■ **WHAT IS REQUIRED**:
Only the lines from the line that has "818 pixels high." through the line that has "left window', 'box')" should be reproduced, exactly and with both ends kept.

■ **DATA LINES**:
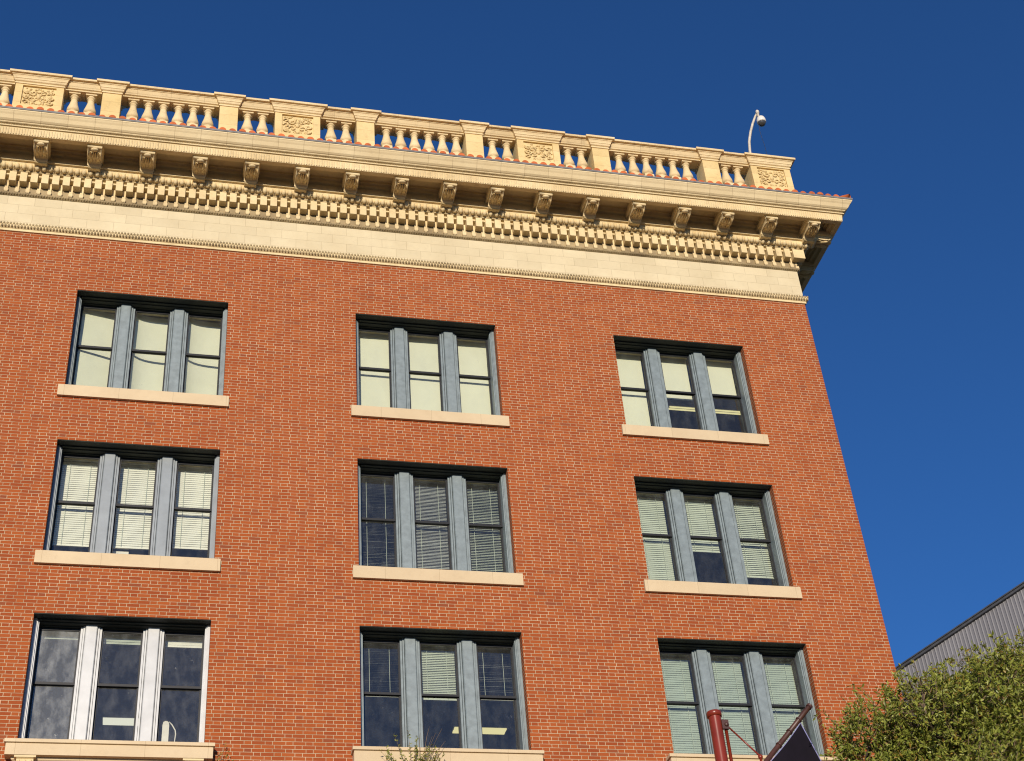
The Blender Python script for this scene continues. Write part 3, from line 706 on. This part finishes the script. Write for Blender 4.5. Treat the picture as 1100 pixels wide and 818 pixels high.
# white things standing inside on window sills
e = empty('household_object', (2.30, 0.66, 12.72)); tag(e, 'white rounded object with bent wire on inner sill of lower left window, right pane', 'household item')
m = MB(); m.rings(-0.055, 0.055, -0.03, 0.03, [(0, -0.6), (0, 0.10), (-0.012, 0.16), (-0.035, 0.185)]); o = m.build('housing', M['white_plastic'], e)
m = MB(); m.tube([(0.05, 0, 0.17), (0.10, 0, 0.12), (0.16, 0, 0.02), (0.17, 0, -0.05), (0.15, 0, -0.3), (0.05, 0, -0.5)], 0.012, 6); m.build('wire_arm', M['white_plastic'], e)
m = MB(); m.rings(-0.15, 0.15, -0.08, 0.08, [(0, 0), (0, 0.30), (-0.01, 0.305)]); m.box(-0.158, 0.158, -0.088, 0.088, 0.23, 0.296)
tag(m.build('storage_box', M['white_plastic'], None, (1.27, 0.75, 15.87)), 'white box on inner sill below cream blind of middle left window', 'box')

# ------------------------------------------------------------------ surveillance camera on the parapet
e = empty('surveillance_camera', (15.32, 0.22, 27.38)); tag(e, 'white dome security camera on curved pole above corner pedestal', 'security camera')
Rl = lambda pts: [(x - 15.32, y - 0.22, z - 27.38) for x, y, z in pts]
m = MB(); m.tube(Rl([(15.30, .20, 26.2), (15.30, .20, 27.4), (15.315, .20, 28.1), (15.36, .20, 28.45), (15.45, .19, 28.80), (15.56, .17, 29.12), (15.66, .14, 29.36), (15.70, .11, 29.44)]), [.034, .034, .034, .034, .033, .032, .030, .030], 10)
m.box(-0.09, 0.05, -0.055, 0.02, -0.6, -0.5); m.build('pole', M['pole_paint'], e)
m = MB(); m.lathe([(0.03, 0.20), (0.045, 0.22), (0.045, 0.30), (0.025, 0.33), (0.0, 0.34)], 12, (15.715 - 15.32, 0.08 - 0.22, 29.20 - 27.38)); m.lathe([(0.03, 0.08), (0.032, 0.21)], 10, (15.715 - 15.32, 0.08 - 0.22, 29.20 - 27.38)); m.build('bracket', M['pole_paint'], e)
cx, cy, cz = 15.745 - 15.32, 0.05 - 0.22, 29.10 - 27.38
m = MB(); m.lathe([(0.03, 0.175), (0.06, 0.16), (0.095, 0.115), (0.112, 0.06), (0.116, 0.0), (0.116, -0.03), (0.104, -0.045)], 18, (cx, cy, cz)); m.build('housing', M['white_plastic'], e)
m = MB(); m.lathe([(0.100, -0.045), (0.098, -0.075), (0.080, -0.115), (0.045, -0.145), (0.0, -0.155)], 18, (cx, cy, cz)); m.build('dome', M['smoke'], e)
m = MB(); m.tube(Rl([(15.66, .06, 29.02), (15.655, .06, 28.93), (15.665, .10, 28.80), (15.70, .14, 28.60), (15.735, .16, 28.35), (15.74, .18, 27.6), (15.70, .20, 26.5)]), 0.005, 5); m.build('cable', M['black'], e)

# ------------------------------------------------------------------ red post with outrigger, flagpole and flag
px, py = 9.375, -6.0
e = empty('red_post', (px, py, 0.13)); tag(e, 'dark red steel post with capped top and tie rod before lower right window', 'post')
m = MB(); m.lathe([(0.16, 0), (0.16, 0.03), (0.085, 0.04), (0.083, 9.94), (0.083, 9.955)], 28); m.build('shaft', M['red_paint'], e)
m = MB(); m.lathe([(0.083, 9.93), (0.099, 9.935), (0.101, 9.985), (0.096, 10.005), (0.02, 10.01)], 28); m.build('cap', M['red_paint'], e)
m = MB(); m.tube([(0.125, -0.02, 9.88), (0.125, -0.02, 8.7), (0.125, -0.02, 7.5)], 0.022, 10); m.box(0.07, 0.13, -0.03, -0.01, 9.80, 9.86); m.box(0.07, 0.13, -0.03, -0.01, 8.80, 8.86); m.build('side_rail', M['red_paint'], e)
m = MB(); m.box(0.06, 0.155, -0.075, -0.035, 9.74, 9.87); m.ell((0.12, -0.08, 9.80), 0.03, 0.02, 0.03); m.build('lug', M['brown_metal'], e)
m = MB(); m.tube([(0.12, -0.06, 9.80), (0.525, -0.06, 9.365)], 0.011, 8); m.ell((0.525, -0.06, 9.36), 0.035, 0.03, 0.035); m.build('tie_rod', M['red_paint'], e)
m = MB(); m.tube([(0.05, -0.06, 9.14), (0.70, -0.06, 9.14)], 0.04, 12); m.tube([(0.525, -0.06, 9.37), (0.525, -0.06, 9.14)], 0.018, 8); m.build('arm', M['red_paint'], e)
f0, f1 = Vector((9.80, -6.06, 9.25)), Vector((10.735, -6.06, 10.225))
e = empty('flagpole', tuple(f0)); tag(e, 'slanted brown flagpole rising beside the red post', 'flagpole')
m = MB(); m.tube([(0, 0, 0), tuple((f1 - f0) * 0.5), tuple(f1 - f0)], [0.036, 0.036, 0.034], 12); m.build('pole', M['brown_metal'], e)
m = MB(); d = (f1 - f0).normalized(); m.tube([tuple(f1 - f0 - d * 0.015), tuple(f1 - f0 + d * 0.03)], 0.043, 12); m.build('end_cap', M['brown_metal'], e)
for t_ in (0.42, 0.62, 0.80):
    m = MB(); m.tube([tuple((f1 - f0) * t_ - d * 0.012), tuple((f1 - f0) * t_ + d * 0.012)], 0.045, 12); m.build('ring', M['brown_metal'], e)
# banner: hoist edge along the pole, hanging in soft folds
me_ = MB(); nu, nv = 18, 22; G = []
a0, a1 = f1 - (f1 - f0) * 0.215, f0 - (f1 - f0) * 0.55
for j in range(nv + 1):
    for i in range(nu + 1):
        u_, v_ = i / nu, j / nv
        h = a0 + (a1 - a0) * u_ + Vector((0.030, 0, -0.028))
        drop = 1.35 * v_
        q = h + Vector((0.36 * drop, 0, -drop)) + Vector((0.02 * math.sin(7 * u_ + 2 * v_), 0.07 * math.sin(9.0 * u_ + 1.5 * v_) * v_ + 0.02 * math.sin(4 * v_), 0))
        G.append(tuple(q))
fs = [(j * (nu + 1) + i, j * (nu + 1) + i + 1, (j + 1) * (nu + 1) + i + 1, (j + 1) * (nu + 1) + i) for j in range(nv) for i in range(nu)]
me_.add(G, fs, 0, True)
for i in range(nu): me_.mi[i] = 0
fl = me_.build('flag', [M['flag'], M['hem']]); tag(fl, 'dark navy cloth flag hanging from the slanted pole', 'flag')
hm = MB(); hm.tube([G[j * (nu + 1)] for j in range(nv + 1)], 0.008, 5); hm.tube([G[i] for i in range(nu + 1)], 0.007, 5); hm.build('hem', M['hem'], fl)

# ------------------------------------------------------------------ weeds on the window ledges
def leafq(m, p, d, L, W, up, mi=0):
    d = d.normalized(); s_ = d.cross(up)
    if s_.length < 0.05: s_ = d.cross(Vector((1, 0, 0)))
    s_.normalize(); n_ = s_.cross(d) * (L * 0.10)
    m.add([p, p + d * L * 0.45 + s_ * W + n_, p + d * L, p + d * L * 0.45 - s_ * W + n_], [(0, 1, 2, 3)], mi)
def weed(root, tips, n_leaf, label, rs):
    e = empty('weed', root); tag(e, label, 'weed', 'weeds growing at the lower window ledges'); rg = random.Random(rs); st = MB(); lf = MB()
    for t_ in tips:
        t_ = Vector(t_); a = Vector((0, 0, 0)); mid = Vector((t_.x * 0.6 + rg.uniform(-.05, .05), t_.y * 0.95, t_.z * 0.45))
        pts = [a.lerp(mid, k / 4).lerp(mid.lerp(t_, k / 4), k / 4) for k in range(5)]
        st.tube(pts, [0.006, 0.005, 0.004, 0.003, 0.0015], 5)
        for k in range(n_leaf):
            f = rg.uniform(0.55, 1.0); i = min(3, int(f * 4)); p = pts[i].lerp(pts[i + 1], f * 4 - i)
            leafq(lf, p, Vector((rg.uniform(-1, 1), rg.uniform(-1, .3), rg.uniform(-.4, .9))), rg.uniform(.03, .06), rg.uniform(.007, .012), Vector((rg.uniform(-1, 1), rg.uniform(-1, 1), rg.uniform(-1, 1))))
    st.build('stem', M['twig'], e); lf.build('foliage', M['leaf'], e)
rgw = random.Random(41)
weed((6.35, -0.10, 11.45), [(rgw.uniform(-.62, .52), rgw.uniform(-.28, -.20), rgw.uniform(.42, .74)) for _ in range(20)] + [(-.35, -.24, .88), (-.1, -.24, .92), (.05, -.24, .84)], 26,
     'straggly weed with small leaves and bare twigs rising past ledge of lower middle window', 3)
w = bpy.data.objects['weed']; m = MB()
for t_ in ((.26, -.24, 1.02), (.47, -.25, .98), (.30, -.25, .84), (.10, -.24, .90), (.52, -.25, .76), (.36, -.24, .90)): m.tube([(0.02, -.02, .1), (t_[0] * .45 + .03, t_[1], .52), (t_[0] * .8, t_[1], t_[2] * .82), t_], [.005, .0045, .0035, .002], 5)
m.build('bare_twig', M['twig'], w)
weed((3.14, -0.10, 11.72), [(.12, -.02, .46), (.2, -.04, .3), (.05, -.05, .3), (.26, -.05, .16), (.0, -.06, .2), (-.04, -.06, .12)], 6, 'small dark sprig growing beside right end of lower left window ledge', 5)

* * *

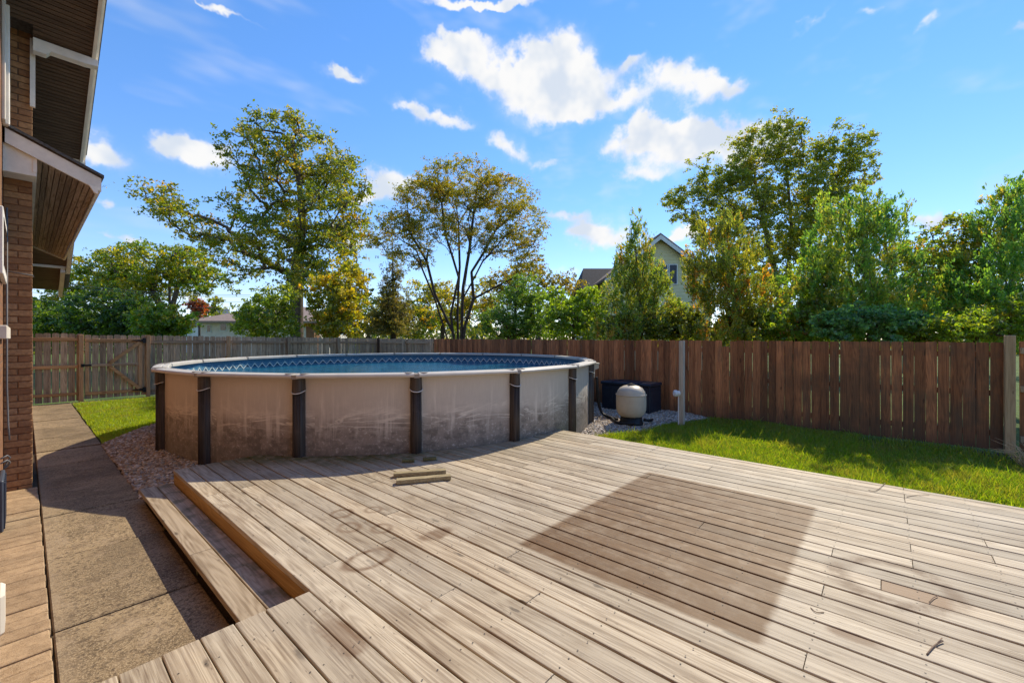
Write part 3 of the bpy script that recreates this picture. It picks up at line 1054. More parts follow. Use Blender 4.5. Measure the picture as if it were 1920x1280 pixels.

--

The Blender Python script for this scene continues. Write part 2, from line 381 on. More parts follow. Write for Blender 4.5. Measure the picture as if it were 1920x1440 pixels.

■ **OUTPUT**:
The Blender Python script for this scene continues. Write part 3, from line 706 on. This part finishes the script. Write for Blender 4.5. Treat the picture as 1100 pixels wide and 818 pixels high.
# white things standing inside on window sills
e = empty('household_object', (2.30, 0.66, 12.72)); tag(e, 'white rounded object with bent wire on inner sill of lower left window, right pane', 'household item')
m = MB(); m.rings(-0.055, 0.055, -0.03, 0.03, [(0, -0.6), (0, 0.10), (-0.012, 0.16), (-0.035, 0.185)]); o = m.build('housing', M['white_plastic'], e)
m = MB(); m.tube([(0.05, 0, 0.17), (0.10, 0, 0.12), (0.16, 0, 0.02), (0.17, 0, -0.05), (0.15, 0, -0.3), (0.05, 0, -0.5)], 0.012, 6); m.build('wire_arm', M['white_plastic'], e)
m = MB(); m.rings(-0.15, 0.15, -0.08, 0.08, [(0, 0), (0, 0.30), (-0.01, 0.305)]); m.box(-0.158, 0.158, -0.088, 0.088, 0.23, 0.296)
tag(m.build('storage_box', M['white_plastic'], None, (1.27, 0.75, 15.87)), 'white box on inner sill below cream blind of middle left window', 'box')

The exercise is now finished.